Only the pictures are omitted; repeat all other data exactly.

* Stored data:
>>>

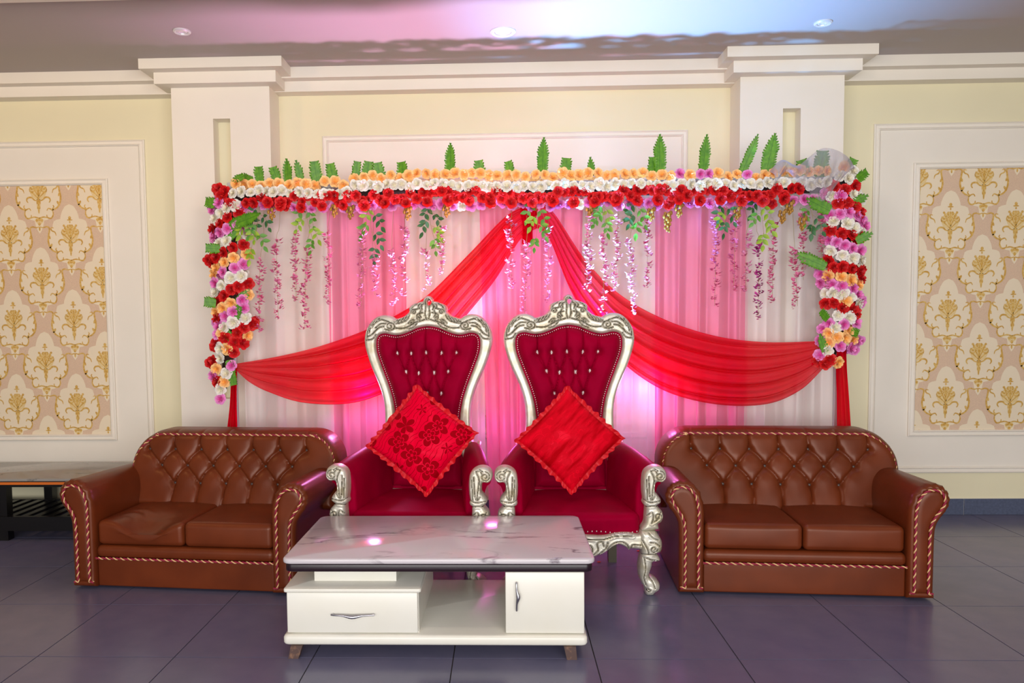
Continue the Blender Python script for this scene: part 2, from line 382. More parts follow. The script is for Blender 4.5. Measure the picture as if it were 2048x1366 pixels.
wall = struct('wall_back', MB().box(XL, XR, D, D+.2, 0, ZC+.1), M['wall'], label='pale yellow back wall with pilasters and framed wallpaper')
struct('wall_left', MB().box(XL-.2, XL, YB, D+.2, 0, ZC+.1), M['wall'])
struct('wall_right', MB().box(XR, XR+.2, YB, D+.2, 0, ZC+.1), M['wall'])
ceil = struct('ceiling', MB().box(XL-.2, XR+.2, YB, D+.2, ZC, ZC+.2), M['ceil'], label='plain ceiling washed by pink and blue light')
struct('trim_1', MB().box(XL, XR, 3.55, 4.10, ZC-.03, ZC), M['white'], label='shallow white ceiling band', loc=(0, 0, 0))
# cornice tiers between pilasters and around their heads
CL = (-2.29, -1.60); CR = (1.631, 2.329)
def cornice(name, x0, x1):
    m = MB().box(x0, x1, 5.355, D+.01, 3.068, 3.140)
    m.box(x0, x1, 5.280, D+.01, 3.140, ZC+.01)
    struct(name, m, M['white'], wall, angle=None)
cornice('cornice', XL, CL[0]); cornice('cornice', CL[1], CR[0]); cornice('cornice', CR[1], XR)
for (a, b), (n0, n1) in ((CL, (-2.0, -1.88)), (CR, (1.92, 2.04))):
    zt, zb = 2.857, .9; m = MB()
    m.box(a, n0, DC, D+.01, 0, 3.1); m.box(n1, b, DC, D+.01, 0, 3.1)
    m.box(n0, n1, DC, D+.01, zt, 3.1); m.box(n0, n1, DC, D+.01, 0, zb)
    p = struct('pilaster', m, M['white'], wall, angle=None)
    obj('niche', MB().box(n0, n1, DC+.10, D, zb, zt), M['wall'], p, angle=None)
    obj('capital', MB().box(a-.075, b+.075, 5.14, D+.01, 3.072, 3.148).box(a-.14, b+.14, 5.06, D+.01, 3.148, ZC+.01), M['white'], p, angle=None)
# panels
PROF = [(0, 0), (0, .013), (.008, .019), (.014, .012), (.030, .012), (.036, .021), (.044, .013), (.047, 0)]
def rect_frame(x0, x1, z0, z1, y):
    G = [[(x0+o, y-h, z0+o), (x1-o, y-h, z0+o), (x1-o, y-h, z1-o), (x0+o, y-h, z1-o)] for o, h in PROF]
    m = MB(); m.grid(G[::-1], closev=True); return m
def clip_poly(poly, x0, x1, z0, z1):
    for ax, lim, sg in ((0, x0, 1), (0, x1, -1), (1, z0, 1), (1, z1, -1)):
        out = []
        for i in range(len(poly)):
            p, q = poly[i], poly[(i+1) % len(poly)]; a, b = sg*(p[ax]-lim), sg*(q[ax]-lim)
            if a >= 0: out.append(p)
            if (a >= 0) != (b >= 0):
                t = a/(a-b); out.append((p[0]+t*(q[0]-p[0]), p[1]+t*(q[1]-p[1])))
        poly = out
        if len(poly) < 3: return []
    return poly
HALF = [(0,.218),(.030,.205),(.042,.190),(.056,.165),(.066,.135),(.070,.112),(.100,.106),(.120,.095),(.128,.07),(.130,.05),(.150,.03),(.160,0),(.164,-.043),(.155,-.092),(.135,-.118),(.108,-.13),(.106,-.165),(.092,-.19),(.06,-.205),(.035,-.21),(.028,-.25),(.014,-.285),(0,-.305)]
def damask():
    polys = []                 # (material, height, polygon)
    n = len(HALF)
    for i in range(n-1):       # strips across the axis keep the pieces convex
        (xa, za), (xb, zb) = HALF[i], HALF[i+1]
        for s in (1, -1):
            q = [(0, za), (s*xa, za), (s*xb, zb), (0, zb)]; polys.append((0, q if s > 0 else q[::-1]))
    for P in ([(.012,-.06),(.05,-.035),(.062,-.005),(.066,.018),(.052,.034),(.04,.052),(.018,.066),(0,.072)], [(.004,-.16),(.014,-.10),(.018,-.06),(0,-.05)], [(.006,-.24),(.026,-.222),(.032,-.205),(.018,-.19),(0,-.186)]):
        for (xa, za), (xb, zb) in zip(P[:-1], P[1:]):
            for s in (1, -1): polys.append((2, [(0, za), (s*xa, za), (s*xb, zb), (0, zb)]))
    st = []
    def both(pts, w): st.append((pts, w)); st.append(([(-x, z) for x, z in pts], w))
    both([(.225,.056),(.2,.05),(.175,.056),(.155,.045),(.158,.01),(.166,-.043),(.156,-.09),(.132,-.12),(.1,-.13),(.072,-.122),(.060,-.138)], .0075)
    both([(.1,-.13),(.106,-.165),(.09,-.193),(.062,-.188),(.058,-.168)], .0065)
    both([(.105,-.01),(.114,.015),(.138,.028),(.140,.048),(.122,.046)], .0055)
    both([(.008,-.066),(.030,-.06),(.052,-.042),(.078,-.044),(.088,-.062),(.078,-.08)], .0075)
    both([(.098,-.128),(.112,-.112),(.106,-.098)], .005)
    both([(.06,-.19),(.035,-.184),(0,-.192)], .006)
    both([(0,-.05),(.030,-.02),(.052,0),(.064,.012),(.06,.028)], .005)
    both([(0,-.04),(.022,.01),(.034,.036)], .005)
    st.append(([(0,-.155),(0,-.05),(0,.05)], .008))
    for pts, wd in st:
        P = spline(pts, len(pts)*4); Tn = np.gradient(P, axis=0); Tn /= np.linalg.norm(Tn, axis=1)[:, None]; Nn = np.stack([-Tn[:, 1], Tn[:, 0]], 1)
        k = len(P); ww = wd*.85*(np.sin(np.linspace(.25, PI-.25, k))*.7+.3)
        for i in range(k-1):
            polys.append((1, [tuple(P[i]-Nn[i]*ww[i]), tuple(P[i+1]-Nn[i+1]*ww[i+1]), tuple(P[i+1]+Nn[i+1]*ww[i+1]), tuple(P[i]+Nn[i]*ww[i])]))
    def disc(x, z, r, sq=1, a0=0):
        polys.append((1, [(x+r*math.cos(a)*math.cos(a0)-r*sq*math.sin(a)*math.sin(a0), z+r*math.cos(a)*math.sin(a0)+r*sq*math.sin(a)*math.cos(a0)) for a in np.arange(8)*PI/4]))
    disc(0, .012, .013); disc(0, .118, .011, 1.2); disc(0, .103, .022, .25); disc(0, .088, .006, 1.5)
    for s in (1, -1):
        disc(s*.045, .062, .009); disc(s*.156, -.02, .017, .45, s*1.2); disc(s*.148, -.085, .02, .45, s*-1.0); disc(s*.102, -.132, .013, .6)
        disc(s*.018, -.208, .010); disc(s*.010, -.078, .006, 2.2, s*.15); disc(s*.008, -.115, .005, 2.4)
        for k, a in enumerate((-.25, .25, .75, 1.2)):
            disc(s*.046*math.cos(a), .008+.046*math.sin(a), .0125, .62, (a if s > 0 else PI-a))
            disc(s*.026*math.cos(a+.2), .008+.026*math.sin(a+.2), .009, .6, (a if s > 0 else PI-a)); disc(s*.060*math.cos(a+.12), .010+.056*math.sin(a+.12), .007, .8)
    disc(0, .058, .012, .6, PI/2); disc(0, -.2, .012, 1.2); disc(0, -.235, .010, 1.3); disc(0, -.27, .006, 2.6)
    return polys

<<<

* Result:
Continue the Blender Python script for this scene: part 2, from line 382. More parts follow. The script is for Blender 4.5. Measure the picture as if it were 2048x1366 pixels.
wall = struct('wall_back', MB().box(XL, XR, D, D+.2, 0, ZC+.1), M['wall'], label='pale yellow back wall with pilasters and framed wallpaper')
struct('wall_left', MB().box(XL-.2, XL, YB, D+.2, 0, ZC+.1), M['wall'])
struct('wall_right', MB().box(XR, XR+.2, YB, D+.2, 0, ZC+.1), M['wall'])
ceil = struct('ceiling', MB().box(XL-.2, XR+.2, YB, D+.2, ZC, ZC+.2), M['ceil'], label='plain ceiling washed by pink and blue light')
struct('trim_1', MB().box(XL, XR, 3.55, 4.10, ZC-.03, ZC), M['white'], label='shallow white ceiling band', loc=(0, 0, 0))
# cornice tiers between pilasters and around their heads
CL = (-2.29, -1.60); CR = (1.631, 2.329)
def cornice(name, x0, x1):
    m = MB().box(x0, x1, 5.355, D+.01, 3.068, 3.140)
    m.box(x0, x1, 5.280, D+.01, 3.140, ZC+.01)
    struct(name, m, M['white'], wall, angle=None)
cornice('cornice', XL, CL[0]); cornice('cornice', CL[1], CR[0]); cornice('cornice', CR[1], XR)
for (a, b), (n0, n1) in ((CL, (-2.0, -1.88)), (CR, (1.92, 2.04))):
    zt, zb = 2.857, .9; m = MB()
    m.box(a, n0, DC, D+.01, 0, 3.1); m.box(n1, b, DC, D+.01, 0, 3.1)
    m.box(n0, n1, DC, D+.01, zt, 3.1); m.box(n0, n1, DC, D+.01, 0, zb)
    p = struct('pilaster', m, M['white'], wall, angle=None)
    obj('niche', MB().box(n0, n1, DC+.10, D, zb, zt), M['wall'], p, angle=None)
    obj('capital', MB().box(a-.075, b+.075, 5.14, D+.01, 3.072, 3.148).box(a-.14, b+.14, 5.06, D+.01, 3.148, ZC+.01), M['white'], p, angle=None)
# panels
PROF = [(0, 0), (0, .013), (.008, .019), (.014, .012), (.030, .012), (.036, .021), (.044, .013), (.047, 0)]
def rect_frame(x0, x1, z0, z1, y):
    G = [[(x0+o, y-h, z0+o), (x1-o, y-h, z0+o), (x1-o, y-h, z1-o), (x0+o, y-h, z1-o)] for o, h in PROF]
    m = MB(); m.grid(G[::-1], closev=True); return m
def clip_poly(poly, x0, x1, z0, z1):
    for ax, lim, sg in ((0, x0, 1), (0, x1, -1), (1, z0, 1), (1, z1, -1)):
        out = []
        for i in range(len(poly)):
            p, q = poly[i], poly[(i+1) % len(poly)]; a, b = sg*(p[ax]-lim), sg*(q[ax]-lim)
            if a >= 0: out.append(p)
            if (a >= 0) != (b >= 0):
                t = a/(a-b); out.append((p[0]+t*(q[0]-p[0]), p[1]+t*(q[1]-p[1])))
        poly = out
        if len(poly) < 3: return []
    return poly
HALF = [(0,.218),(.030,.205),(.042,.190),(.056,.165),(.066,.135),(.070,.112),(.100,.106),(.120,.095),(.128,.07),(.130,.05),(.150,.03),(.160,0),(.164,-.043),(.155,-.092),(.135,-.118),(.108,-.13),(.106,-.165),(.092,-.19),(.06,-.205),(.035,-.21),(.028,-.25),(.014,-.285),(0,-.305)]
def damask():
    polys = []                 # (material, height, polygon)
    n = len(HALF)
    for i in range(n-1):       # strips across the axis keep the pieces convex
        (xa, za), (xb, zb) = HALF[i], HALF[i+1]
        for s in (1, -1):
            q = [(0, za), (s*xa, za), (s*xb, zb), (0, zb)]; polys.append((0, q if s > 0 else q[::-1]))
    for P in ([(.012,-.06),(.05,-.035),(.062,-.005),(.066,.018),(.052,.034),(.04,.052),(.018,.066),(0,.072)], [(.004,-.16),(.014,-.10),(.018,-.06),(0,-.05)], [(.006,-.24),(.026,-.222),(.032,-.205),(.018,-.19),(0,-.186)]):
        for (xa, za), (xb, zb) in zip(P[:-1], P[1:]):
            for s in (1, -1): polys.append((2, [(0, za), (s*xa, za), (s*xb, zb), (0, zb)]))
    st = []
    def both(pts, w): st.append((pts, w)); st.append(([(-x, z) for x, z in pts], w))
    both([(.225,.056),(.2,.05),(.175,.056),(.155,.045),(.158,.01),(.166,-.043),(.156,-.09),(.132,-.12),(.1,-.13),(.072,-.122),(.060,-.138)], .0075)
    both([(.1,-.13),(.106,-.165),(.09,-.193),(.062,-.188),(.058,-.168)], .0065)
    both([(.105,-.01),(.114,.015),(.138,.028),(.140,.048),(.122,.046)], .0055)
    both([(.008,-.066),(.030,-.06),(.052,-.042),(.078,-.044),(.088,-.062),(.078,-.08)], .0075)
    both([(.098,-.128),(.112,-.112),(.106,-.098)], .005)
    both([(.06,-.19),(.035,-.184),(0,-.192)], .006)
    both([(0,-.05),(.030,-.02),(.052,0),(.064,.012),(.06,.028)], .005)
    both([(0,-.04),(.022,.01),(.034,.036)], .005)
    st.append(([(0,-.155),(0,-.05),(0,.05)], .008))
    for pts, wd in st:
        P = spline(pts, len(pts)*4); Tn = np.gradient(P, axis=0); Tn /= np.linalg.norm(Tn, axis=1)[:, None]; Nn = np.stack([-Tn[:, 1], Tn[:, 0]], 1)
        k = len(P); ww = wd*.85*(np.sin(np.linspace(.25, PI-.25, k))*.7+.3)
        for i in range(k-1):
            polys.append((1, [tuple(P[i]-Nn[i]*ww[i]), tuple(P[i+1]-Nn[i+1]*ww[i+1]), tuple(P[i+1]+Nn[i+1]*ww[i+1]), tuple(P[i]+Nn[i]*ww[i])]))
    def disc(x, z, r, sq=1, a0=0):
        polys.append((1, [(x+r*math.cos(a)*math.cos(a0)-r*sq*math.sin(a)*math.sin(a0), z+r*math.cos(a)*math.sin(a0)+r*sq*math.sin(a)*math.cos(a0)) for a in np.arange(8)*PI/4]))
    disc(0, .012, .013); disc(0, .118, .011, 1.2); disc(0, .103, .022, .25); disc(0, .088, .006, 1.5)
    for s in (1, -1):
        disc(s*.045, .062, .009); disc(s*.156, -.02, .017, .45, s*1.2); disc(s*.148, -.085, .02, .45, s*-1.0); disc(s*.102, -.132, .013, .6)
        disc(s*.018, -.208, .010); disc(s*.010, -.078, .006, 2.2, s*.15); disc(s*.008, -.115, .005, 2.4)
        for k, a in enumerate((-.25, .25, .75, 1.2)):
            disc(s*.046*math.cos(a), .008+.046*math.sin(a), .0125, .62, (a if s > 0 else PI-a))
            disc(s*.026*math.cos(a+.2), .008+.026*math.sin(a+.2), .009, .6, (a if s > 0 else PI-a)); disc(s*.060*math.cos(a+.12), .010+.056*math.sin(a+.12), .007, .8)
    disc(0, .058, .012, .6, PI/2); disc(0, -.2, .012, 1.2); disc(0, -.235, .010, 1.3); disc(0, -.27, .006, 2.6)
    return polys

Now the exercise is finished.